The case involves Arnoldo Lazarovsky, who was a janitor at the Kfar Saba Country Club between 1991 and 1994. According to a complaint lodged by a teenager who patronized country club, Lazarovsky sexually attacked the boy, who was 12 years old when the alleged crimes began.
The boy, who only complained several years later, as he was about to join the army, went into great detail about Lazarovsky’s alleged sexual advances that included oral and anal sex.
On July 27, 2000, the Tel Aviv District Court convicted Lazarovsky of committing an indecent act and an act of sodomy against a minor less than 14 years of age. He was sentenced to six years in jail, including two years suspended.
Lazarovsky appealed to the Supreme Court, which let the verdict stand.
Soon afterward, the Tel Aviv Magistrate’s Court convicted Gregory Schneider of committing similar acts against a 14-year-old boy. It turned out that Schneider worked as a janitor at the same country club as Lazarovsky and the person who lodged the complaint against him was the same one who had complained against Lazarovsky.
Unlike Lazarovsky, however, Schneider appealed the decision to the Tel Aviv District Court, which acquitted him.

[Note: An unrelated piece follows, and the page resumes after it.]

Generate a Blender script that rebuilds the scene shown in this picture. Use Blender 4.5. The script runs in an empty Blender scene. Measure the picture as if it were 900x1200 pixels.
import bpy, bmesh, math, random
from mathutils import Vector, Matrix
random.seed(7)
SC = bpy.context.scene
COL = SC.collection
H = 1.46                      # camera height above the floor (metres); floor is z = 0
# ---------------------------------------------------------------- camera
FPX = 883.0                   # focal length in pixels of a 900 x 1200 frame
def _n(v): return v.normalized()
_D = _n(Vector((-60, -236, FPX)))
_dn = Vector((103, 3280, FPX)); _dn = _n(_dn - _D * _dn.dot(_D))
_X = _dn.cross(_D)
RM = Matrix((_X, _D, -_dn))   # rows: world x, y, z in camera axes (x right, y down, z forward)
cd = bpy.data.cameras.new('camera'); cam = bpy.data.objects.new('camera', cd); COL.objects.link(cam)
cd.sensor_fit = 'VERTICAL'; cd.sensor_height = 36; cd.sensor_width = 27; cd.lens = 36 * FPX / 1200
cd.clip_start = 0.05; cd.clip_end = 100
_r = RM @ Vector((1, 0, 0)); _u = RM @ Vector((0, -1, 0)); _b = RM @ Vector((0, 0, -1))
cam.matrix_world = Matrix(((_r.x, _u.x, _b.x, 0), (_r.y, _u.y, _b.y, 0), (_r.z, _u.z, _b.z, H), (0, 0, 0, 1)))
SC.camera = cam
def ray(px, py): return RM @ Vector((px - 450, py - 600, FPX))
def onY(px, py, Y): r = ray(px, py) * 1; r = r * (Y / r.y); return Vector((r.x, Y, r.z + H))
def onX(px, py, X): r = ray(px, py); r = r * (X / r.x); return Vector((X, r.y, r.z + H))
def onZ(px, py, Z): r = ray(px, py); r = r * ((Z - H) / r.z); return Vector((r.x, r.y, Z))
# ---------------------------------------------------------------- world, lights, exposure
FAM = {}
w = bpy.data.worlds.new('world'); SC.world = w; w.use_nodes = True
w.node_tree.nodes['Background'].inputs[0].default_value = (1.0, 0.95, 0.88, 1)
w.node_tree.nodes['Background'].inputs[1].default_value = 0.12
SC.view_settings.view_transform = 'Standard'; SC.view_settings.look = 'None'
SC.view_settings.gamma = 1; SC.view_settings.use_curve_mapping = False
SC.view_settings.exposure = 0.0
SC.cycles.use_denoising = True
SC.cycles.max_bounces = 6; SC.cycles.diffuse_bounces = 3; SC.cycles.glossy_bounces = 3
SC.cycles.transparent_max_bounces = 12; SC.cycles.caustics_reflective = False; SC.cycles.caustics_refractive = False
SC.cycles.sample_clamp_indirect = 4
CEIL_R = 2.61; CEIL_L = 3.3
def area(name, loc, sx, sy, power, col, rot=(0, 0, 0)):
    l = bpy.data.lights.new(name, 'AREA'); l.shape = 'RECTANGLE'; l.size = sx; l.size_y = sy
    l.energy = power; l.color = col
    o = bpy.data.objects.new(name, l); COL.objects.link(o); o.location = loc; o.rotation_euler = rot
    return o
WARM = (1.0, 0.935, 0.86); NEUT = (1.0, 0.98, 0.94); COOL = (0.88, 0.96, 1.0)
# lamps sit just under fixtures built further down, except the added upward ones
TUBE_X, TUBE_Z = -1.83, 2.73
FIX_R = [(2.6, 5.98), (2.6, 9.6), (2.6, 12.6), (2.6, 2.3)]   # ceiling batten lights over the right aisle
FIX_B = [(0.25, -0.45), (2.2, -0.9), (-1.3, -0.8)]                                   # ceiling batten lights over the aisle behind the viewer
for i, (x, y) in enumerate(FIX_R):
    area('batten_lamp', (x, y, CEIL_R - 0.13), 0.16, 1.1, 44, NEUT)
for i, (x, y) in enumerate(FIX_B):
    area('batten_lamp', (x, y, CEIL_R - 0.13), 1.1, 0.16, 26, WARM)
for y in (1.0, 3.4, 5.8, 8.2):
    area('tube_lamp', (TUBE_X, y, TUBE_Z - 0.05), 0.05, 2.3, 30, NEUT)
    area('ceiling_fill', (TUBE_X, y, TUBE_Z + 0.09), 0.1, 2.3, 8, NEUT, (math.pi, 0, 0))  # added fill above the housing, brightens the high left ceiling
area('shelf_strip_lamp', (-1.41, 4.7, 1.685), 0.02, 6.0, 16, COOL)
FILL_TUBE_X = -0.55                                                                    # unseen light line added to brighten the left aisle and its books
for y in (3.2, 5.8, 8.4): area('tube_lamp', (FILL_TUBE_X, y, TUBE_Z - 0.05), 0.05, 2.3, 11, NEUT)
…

Two of the judges found that the youth’s testimony was unreliable.
In the wake of this decision, Lazarovsky requested a retrial. Justice Miriam Naor, who was put in charge of the case, granted the request on the grounds that the Lazarovsky and Schneider cases were almost identical. Therefore, Schneider’s acquittal justified a retrial for Lazarovsky.
Naor sent the case back to the district court, which once again convicted Lazarovsky in a unanimous decision.
Once again, he appealed the ruling to the Supreme Court, which, on Thursday, overruled the lower court and acquitted Lazarovsky. He had long since completed his sentence.
In an interview with Yediot Aharonot’s Web site, Lazarovsky’s daughter Leora said, “When I told my parents that father had been acquitted, they did not believe me and couldn’t understand where this came from. We have gone through hell.”
She said her father had suffered a heart attack because of the affair and was a broken man. Now, “my parents are crying with joy. All the fighting we did was not to get compensation but so that father would feel he got what he deserved.”
Nevertheless, it was likely the family would now sue the state, she added.